Where has common sense gone?

We see it on television with reality shows and infomercials that one must exercise to complete exhaustion or even to the point of throwing up to achieve your fitness results. Ask yourself a few easy questions. 1) How does this increased intensity help the remaining part of your day? 2) Why do you need to get your butt kicked and possibly injure yourself in the first place to feel like you had an effective workout? 3) Have we really reached the point in the fitness industry where hurting ourselves has become so commonplace that our injuries are worn like a badge of honor and we can't wait to do it again? Anyone can beat someone up by yelling at them and having them perform silly exercises!  But it takes a lot of thought to implement an intelligent program design for someone to live a more productive and injury free life. Any respectable program’s number one goal should be to take away one’s pain and not deliver it.

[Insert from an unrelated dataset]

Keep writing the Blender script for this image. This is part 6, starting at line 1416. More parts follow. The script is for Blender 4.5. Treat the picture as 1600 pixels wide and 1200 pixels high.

Exercise related injuries have skyrocketed in the last couple of years and in large part to the explosion of the high intensity workout till you drop boot camps. Performing high coaching demand exercises with 30 people in a class is a recipe for a disaster. The average person will butcher most of them, so you have an instructor running around correcting poor form all day. There is no consideration for individual need, level, or circumstance. We are so caught up in keeping the intensity going and burning those calories that there is zero time to teach one how to do things correctly. We need to accept the fact that every calorie you expend in your workout will need to be replaced period! If you burn a thousand calories guess what your body wants everyone of those calories back, so why not learn how to do the exercise correctly?  This is why exercise is not for weight loss but rather improving one’s movement and quality of life!
Improving one’s quality of life is not accomplished by completely ignoring the basic fundamentals that one must have before they can perform certain exercises or just “do hard stuff till you're really tired". It’s like saying “I’m not very good at what I do so I will just come up with something new and difficult each session! This is a train wreck approach.  Competency, efficiency and motor control of a movement must be mastered first and foremost.  After millions of dollars in research and hundreds of thousands of hours of application, our knowledge and understanding of performance and injury prevention goes well beyond "doing a lot of hard stuff until you're tired". If Rocky were to come work with me, I'd have to tell him we've moved on from punching beef cadavers in a meat locker. In the real world, intelligent training gets better results.